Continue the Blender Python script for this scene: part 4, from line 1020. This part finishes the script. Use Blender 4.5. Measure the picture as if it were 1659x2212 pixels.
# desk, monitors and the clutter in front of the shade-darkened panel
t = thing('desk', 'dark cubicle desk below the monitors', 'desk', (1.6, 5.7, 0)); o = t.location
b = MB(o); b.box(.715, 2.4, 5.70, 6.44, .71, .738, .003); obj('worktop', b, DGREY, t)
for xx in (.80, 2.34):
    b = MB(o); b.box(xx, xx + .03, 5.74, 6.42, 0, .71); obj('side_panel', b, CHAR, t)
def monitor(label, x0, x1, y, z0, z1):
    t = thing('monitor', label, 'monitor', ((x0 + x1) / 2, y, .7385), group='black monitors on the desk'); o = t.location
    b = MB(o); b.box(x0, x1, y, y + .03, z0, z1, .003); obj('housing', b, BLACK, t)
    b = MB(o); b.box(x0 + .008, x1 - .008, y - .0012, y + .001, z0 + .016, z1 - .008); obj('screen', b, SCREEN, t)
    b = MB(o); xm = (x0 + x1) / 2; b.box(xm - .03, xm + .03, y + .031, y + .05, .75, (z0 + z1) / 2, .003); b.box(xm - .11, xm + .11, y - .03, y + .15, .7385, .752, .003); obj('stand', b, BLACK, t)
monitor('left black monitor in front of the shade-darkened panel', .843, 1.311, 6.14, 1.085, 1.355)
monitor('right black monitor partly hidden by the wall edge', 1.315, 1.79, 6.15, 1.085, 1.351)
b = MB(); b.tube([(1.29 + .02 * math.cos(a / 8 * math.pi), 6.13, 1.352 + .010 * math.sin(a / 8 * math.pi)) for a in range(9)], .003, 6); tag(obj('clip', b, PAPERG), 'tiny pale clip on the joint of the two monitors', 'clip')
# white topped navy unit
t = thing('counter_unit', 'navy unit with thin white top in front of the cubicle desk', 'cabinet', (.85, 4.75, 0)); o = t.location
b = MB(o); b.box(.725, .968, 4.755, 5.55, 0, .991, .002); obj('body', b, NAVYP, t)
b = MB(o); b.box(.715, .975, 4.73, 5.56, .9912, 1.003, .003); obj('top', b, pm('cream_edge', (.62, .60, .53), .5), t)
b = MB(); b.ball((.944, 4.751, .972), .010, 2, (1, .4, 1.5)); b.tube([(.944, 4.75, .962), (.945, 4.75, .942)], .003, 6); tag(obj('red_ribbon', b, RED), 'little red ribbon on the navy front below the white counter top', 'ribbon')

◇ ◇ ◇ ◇

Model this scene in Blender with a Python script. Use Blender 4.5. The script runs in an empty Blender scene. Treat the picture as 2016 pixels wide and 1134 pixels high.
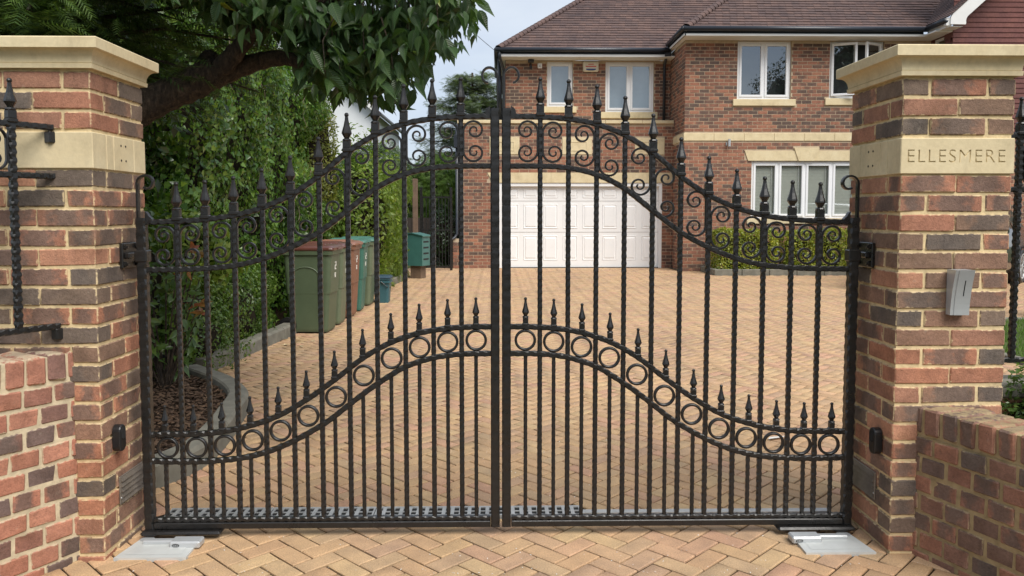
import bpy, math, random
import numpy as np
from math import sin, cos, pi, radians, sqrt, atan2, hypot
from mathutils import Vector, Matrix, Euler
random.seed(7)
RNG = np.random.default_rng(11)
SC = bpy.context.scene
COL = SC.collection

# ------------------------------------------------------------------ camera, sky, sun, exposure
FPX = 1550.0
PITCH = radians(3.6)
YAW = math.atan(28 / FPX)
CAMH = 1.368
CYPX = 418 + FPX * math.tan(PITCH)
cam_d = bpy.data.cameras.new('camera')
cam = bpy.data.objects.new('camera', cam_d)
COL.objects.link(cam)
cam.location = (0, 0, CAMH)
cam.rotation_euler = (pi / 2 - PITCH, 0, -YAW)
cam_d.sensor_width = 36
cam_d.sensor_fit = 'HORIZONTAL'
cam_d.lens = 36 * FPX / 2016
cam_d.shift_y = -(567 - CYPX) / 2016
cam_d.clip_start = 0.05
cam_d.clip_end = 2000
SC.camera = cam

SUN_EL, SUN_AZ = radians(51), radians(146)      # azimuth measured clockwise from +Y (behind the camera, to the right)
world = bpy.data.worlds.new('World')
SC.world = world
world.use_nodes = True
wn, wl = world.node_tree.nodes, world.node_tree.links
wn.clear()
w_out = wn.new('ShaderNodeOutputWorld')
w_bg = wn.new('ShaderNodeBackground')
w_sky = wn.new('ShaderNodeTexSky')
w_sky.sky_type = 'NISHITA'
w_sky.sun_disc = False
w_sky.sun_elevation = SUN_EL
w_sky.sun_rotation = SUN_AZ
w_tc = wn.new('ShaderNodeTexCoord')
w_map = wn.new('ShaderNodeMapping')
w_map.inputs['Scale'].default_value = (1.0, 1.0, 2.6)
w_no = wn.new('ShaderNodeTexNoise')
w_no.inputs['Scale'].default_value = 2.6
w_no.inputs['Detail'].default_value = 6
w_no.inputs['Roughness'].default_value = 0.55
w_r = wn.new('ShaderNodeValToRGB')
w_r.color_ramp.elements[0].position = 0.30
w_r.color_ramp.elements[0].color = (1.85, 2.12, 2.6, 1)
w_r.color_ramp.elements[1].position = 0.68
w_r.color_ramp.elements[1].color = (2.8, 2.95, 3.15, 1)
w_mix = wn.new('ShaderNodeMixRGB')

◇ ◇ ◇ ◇

Task requirements:
Above are records with pictures. Reproduce exactly only the lines from the line with "Model this scene" through the line with "COL = SC.collection", both ends included, and leave the pictures out.

Worked answer:
Model this scene in Blender with a Python script. Use Blender 4.5. The script runs in an empty Blender scene. Treat the picture as 2016 pixels wide and 1134 pixels high.
import bpy, math, random
import numpy as np
from math import sin, cos, pi, radians, sqrt, atan2, hypot
from mathutils import Vector, Matrix, Euler
random.seed(7)
RNG = np.random.default_rng(11)
SC = bpy.context.scene
COL = SC.collection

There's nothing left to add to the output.